7 March 2000

Could high levels of credit card debt be bad for you?

by Kate Melville

Who amongst you can get through the week without using their credit card? Very few after discounting conspiracy theorists who imagine they are being tracked by secret governments and hermits living in caves so as to be closer to nature.

Well now we can tell you that according to researchers from Ohio State University people who suffer stress about their credit card debt also showed elevated levels of physical impairment and felt in worse health than those with less debt!

While this may sound blindingly obvious, according Prof. Paul Lavrakas of Ohio State, "as far as we know, we're the first to actually look at the connection between credit card debt and health."

The study was based on telephone surveys of 1,036 Ohioans. While it showed that credit card debt was not an important factor when compared to specific health measures like weight and tobacco use, it did still indicate a clear link between debt and health even after all other factors including income and age were taken into account.

"Any one of us who has debt knows that it can cause stress in our lives, and it makes sense that this stress may be bad for our health," said Prof. Paul J. Lavrakas, co-author of the study and director of Ohio State's Center for Survey Research. "The stress of owing money, and knowledge that we're paying high interest rates, may lead to increased stress resulting in worsening health," Lavrakas said.
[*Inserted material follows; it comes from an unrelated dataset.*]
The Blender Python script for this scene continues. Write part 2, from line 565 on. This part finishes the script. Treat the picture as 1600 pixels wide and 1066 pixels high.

In the survey respondents had to rate their health on a scale ranging from very good to very poor as well as being catergorised for physical impairment using a standard scale that asked them to rate how difficult it was to perform everyday activities. From their responses participants were given a rating or 'heath index' and this was then mapped against a 'debt stress index', designed by Lavrakas. The debt stress index asked respondents how greatly they worried about their total debt and showed a strong correlation between debt stress and personal health.
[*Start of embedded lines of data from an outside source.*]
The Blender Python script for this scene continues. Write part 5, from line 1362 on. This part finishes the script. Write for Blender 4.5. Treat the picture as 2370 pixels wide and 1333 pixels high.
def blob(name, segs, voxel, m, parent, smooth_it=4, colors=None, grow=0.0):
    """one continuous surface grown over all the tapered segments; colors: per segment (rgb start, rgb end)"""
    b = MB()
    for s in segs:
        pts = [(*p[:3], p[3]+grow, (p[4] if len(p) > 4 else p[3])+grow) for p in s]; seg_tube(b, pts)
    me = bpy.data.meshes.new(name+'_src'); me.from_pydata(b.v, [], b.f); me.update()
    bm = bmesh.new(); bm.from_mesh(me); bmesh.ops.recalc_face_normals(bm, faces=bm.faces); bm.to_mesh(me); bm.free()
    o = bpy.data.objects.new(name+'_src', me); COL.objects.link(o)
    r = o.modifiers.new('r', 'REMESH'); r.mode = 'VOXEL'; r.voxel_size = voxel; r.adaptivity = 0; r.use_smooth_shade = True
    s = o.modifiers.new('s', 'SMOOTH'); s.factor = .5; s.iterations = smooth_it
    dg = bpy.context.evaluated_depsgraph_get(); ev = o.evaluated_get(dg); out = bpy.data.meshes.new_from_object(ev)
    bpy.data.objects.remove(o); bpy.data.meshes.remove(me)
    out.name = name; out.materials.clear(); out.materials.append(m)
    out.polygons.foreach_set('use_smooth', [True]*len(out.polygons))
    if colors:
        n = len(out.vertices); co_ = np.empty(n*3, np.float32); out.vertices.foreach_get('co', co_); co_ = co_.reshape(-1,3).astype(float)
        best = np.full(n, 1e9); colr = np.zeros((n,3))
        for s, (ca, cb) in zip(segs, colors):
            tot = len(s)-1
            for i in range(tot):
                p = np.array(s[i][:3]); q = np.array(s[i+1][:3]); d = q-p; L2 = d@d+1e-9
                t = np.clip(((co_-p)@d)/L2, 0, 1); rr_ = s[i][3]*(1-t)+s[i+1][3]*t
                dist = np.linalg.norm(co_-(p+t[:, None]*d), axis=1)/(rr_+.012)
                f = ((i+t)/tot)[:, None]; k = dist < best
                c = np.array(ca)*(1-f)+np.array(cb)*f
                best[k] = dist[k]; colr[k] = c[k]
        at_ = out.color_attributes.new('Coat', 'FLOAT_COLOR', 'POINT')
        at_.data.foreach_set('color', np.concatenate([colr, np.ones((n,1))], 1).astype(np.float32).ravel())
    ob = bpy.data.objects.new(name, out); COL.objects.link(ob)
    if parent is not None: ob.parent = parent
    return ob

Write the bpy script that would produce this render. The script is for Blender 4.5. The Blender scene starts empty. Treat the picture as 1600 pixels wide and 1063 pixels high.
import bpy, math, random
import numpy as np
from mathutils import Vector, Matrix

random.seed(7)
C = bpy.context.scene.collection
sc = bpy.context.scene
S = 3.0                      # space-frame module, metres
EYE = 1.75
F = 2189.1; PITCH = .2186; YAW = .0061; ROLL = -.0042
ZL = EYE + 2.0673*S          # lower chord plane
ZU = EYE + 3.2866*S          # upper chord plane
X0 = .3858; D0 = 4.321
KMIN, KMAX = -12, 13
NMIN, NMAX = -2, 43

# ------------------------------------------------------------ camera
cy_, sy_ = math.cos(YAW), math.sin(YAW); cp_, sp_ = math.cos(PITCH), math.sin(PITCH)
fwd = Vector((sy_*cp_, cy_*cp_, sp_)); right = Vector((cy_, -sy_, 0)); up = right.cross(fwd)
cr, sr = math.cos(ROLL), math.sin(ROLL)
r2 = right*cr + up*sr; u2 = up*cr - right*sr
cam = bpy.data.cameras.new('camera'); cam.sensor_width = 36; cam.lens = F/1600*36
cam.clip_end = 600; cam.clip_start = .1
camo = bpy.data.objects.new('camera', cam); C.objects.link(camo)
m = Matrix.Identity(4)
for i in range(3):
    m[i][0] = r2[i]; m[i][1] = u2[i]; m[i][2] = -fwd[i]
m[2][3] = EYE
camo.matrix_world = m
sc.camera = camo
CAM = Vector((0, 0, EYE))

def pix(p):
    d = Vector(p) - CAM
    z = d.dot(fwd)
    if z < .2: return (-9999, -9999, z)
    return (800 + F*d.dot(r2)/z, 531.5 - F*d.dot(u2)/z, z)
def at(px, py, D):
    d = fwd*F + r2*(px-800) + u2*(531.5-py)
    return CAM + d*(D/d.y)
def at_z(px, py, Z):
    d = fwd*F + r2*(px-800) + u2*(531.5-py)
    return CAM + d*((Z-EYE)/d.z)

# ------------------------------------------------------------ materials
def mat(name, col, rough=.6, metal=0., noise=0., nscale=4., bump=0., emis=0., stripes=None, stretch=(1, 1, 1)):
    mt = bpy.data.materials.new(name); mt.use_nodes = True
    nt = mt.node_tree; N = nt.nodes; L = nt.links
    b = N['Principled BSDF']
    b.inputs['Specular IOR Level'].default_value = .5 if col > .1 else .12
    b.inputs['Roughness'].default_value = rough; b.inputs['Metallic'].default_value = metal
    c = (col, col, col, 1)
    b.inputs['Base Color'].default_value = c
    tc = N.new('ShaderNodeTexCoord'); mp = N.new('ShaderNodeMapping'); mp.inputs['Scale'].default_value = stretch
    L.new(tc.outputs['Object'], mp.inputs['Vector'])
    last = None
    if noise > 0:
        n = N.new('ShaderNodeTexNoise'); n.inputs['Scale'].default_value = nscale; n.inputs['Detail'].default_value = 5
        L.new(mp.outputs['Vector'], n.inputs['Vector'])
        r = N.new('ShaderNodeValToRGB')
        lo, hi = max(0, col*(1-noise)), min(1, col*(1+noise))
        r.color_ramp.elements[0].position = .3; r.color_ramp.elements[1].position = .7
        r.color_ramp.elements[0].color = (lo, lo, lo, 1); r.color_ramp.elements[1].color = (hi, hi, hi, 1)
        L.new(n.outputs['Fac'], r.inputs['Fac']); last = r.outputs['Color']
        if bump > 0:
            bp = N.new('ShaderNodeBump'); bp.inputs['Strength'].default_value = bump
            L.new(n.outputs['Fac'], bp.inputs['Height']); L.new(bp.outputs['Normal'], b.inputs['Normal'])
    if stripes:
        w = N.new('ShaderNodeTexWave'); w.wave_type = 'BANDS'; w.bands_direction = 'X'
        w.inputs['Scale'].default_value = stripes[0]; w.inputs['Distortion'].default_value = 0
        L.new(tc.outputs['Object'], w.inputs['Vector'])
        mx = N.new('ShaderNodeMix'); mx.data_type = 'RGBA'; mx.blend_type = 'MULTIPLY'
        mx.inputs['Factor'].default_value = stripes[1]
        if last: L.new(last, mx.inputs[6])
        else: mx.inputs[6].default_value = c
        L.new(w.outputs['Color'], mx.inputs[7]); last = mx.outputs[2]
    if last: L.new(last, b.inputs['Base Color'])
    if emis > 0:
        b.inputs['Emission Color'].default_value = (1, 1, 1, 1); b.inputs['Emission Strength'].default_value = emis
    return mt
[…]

So basically the amount of debt a person has and their debt stress play an additive role, each contributing to worsening health. However, the findings showed that the only factor related to health was the ratio of credit card debt the participants owed to their total family income.

Therefore, while we doubt many readers will stop using their credit cards based on these findings alone, it is another factor to consider if you want to decrease your stress levels. Perhaps a logical extension is to quit work and to forget about your credit card debt. Provided you have credit card insurance the outstanding balance on your cards will be covered and so you can decrease your stress level to an even greater degree!